SUPPLIED INFORMATION =
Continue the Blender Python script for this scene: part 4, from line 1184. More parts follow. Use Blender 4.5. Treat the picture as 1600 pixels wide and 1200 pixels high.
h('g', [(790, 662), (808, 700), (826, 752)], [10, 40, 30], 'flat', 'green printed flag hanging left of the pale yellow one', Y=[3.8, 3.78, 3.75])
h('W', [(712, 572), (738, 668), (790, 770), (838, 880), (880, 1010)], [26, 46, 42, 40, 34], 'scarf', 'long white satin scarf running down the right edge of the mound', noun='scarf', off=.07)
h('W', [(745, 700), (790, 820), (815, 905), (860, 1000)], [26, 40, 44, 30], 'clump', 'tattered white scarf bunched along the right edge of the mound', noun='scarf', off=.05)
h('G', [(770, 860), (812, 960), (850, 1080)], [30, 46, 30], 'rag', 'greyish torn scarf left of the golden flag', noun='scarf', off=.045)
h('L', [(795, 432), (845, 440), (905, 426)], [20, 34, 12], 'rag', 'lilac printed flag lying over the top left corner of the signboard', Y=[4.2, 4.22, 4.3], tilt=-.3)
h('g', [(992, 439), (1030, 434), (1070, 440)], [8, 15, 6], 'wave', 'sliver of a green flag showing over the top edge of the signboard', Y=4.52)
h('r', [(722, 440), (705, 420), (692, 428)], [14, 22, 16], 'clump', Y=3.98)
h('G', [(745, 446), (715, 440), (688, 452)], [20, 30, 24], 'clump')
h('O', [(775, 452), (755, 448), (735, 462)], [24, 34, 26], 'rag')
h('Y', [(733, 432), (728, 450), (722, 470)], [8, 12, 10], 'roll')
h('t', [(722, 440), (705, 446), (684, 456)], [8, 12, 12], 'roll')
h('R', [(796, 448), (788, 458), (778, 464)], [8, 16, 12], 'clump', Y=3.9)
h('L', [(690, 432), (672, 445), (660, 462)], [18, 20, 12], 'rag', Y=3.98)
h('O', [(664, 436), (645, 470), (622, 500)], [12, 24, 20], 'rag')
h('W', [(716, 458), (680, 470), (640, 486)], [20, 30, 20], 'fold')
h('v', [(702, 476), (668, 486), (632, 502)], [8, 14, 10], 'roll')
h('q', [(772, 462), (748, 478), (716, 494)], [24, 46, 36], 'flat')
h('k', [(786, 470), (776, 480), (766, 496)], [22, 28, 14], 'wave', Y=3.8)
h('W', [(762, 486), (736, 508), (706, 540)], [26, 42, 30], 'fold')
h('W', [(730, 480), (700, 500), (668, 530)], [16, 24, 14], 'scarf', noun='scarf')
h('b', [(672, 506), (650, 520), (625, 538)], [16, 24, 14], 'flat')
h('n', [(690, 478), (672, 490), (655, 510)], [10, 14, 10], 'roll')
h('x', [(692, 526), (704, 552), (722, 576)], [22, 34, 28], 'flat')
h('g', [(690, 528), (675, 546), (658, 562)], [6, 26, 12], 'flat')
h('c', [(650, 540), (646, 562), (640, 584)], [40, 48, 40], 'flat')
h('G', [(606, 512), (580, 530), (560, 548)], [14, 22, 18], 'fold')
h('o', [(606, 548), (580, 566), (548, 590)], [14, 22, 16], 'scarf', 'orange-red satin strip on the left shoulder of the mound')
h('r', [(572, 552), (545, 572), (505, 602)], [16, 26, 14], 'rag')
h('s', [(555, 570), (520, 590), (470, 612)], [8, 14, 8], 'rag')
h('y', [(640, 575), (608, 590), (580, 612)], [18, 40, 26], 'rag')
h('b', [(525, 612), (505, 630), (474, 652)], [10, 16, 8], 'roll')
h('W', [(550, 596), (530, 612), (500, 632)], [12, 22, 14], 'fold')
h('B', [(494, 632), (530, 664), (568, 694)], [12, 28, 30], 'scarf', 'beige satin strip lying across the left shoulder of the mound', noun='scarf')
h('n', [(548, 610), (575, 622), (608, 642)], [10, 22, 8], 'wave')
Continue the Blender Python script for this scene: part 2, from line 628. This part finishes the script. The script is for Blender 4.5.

EXERCISE = Take the lines above and retype all of them exactly.

EXERCISE OUTPUT =
Continue the Blender Python script for this scene: part 4, from line 1184. More parts follow. Use Blender 4.5. Treat the picture as 1600 pixels wide and 1200 pixels high.
h('g', [(790, 662), (808, 700), (826, 752)], [10, 40, 30], 'flat', 'green printed flag hanging left of the pale yellow one', Y=[3.8, 3.78, 3.75])
h('W', [(712, 572), (738, 668), (790, 770), (838, 880), (880, 1010)], [26, 46, 42, 40, 34], 'scarf', 'long white satin scarf running down the right edge of the mound', noun='scarf', off=.07)
h('W', [(745, 700), (790, 820), (815, 905), (860, 1000)], [26, 40, 44, 30], 'clump', 'tattered white scarf bunched along the right edge of the mound', noun='scarf', off=.05)
h('G', [(770, 860), (812, 960), (850, 1080)], [30, 46, 30], 'rag', 'greyish torn scarf left of the golden flag', noun='scarf', off=.045)
h('L', [(795, 432), (845, 440), (905, 426)], [20, 34, 12], 'rag', 'lilac printed flag lying over the top left corner of the signboard', Y=[4.2, 4.22, 4.3], tilt=-.3)
h('g', [(992, 439), (1030, 434), (1070, 440)], [8, 15, 6], 'wave', 'sliver of a green flag showing over the top edge of the signboard', Y=4.52)
h('r', [(722, 440), (705, 420), (692, 428)], [14, 22, 16], 'clump', Y=3.98)
h('G', [(745, 446), (715, 440), (688, 452)], [20, 30, 24], 'clump')
h('O', [(775, 452), (755, 448), (735, 462)], [24, 34, 26], 'rag')
h('Y', [(733, 432), (728, 450), (722, 470)], [8, 12, 10], 'roll')
h('t', [(722, 440), (705, 446), (684, 456)], [8, 12, 12], 'roll')
h('R', [(796, 448), (788, 458), (778, 464)], [8, 16, 12], 'clump', Y=3.9)
h('L', [(690, 432), (672, 445), (660, 462)], [18, 20, 12], 'rag', Y=3.98)
h('O', [(664, 436), (645, 470), (622, 500)], [12, 24, 20], 'rag')
h('W', [(716, 458), (680, 470), (640, 486)], [20, 30, 20], 'fold')
h('v', [(702, 476), (668, 486), (632, 502)], [8, 14, 10], 'roll')
h('q', [(772, 462), (748, 478), (716, 494)], [24, 46, 36], 'flat')
h('k', [(786, 470), (776, 480), (766, 496)], [22, 28, 14], 'wave', Y=3.8)
h('W', [(762, 486), (736, 508), (706, 540)], [26, 42, 30], 'fold')
h('W', [(730, 480), (700, 500), (668, 530)], [16, 24, 14], 'scarf', noun='scarf')
h('b', [(672, 506), (650, 520), (625, 538)], [16, 24, 14], 'flat')
h('n', [(690, 478), (672, 490), (655, 510)], [10, 14, 10], 'roll')
h('x', [(692, 526), (704, 552), (722, 576)], [22, 34, 28], 'flat')
h('g', [(690, 528), (675, 546), (658, 562)], [6, 26, 12], 'flat')
h('c', [(650, 540), (646, 562), (640, 584)], [40, 48, 40], 'flat')
h('G', [(606, 512), (580, 530), (560, 548)], [14, 22, 18], 'fold')
h('o', [(606, 548), (580, 566), (548, 590)], [14, 22, 16], 'scarf', 'orange-red satin strip on the left shoulder of the mound')
h('r', [(572, 552), (545, 572), (505, 602)], [16, 26, 14], 'rag')
h('s', [(555, 570), (520, 590), (470, 612)], [8, 14, 8], 'rag')
h('y', [(640, 575), (608, 590), (580, 612)], [18, 40, 26], 'rag')
h('b', [(525, 612), (505, 630), (474, 652)], [10, 16, 8], 'roll')
h('W', [(550, 596), (530, 612), (500, 632)], [12, 22, 14], 'fold')
h('B', [(494, 632), (530, 664), (568, 694)], [12, 28, 30], 'scarf', 'beige satin strip lying across the left shoulder of the mound', noun='scarf')
h('n', [(548, 610), (575, 622), (608, 642)], [10, 22, 8], 'wave')
Continue the Blender Python script for this scene: part 2, from line 628. This part finishes the script. The script is for Blender 4.5.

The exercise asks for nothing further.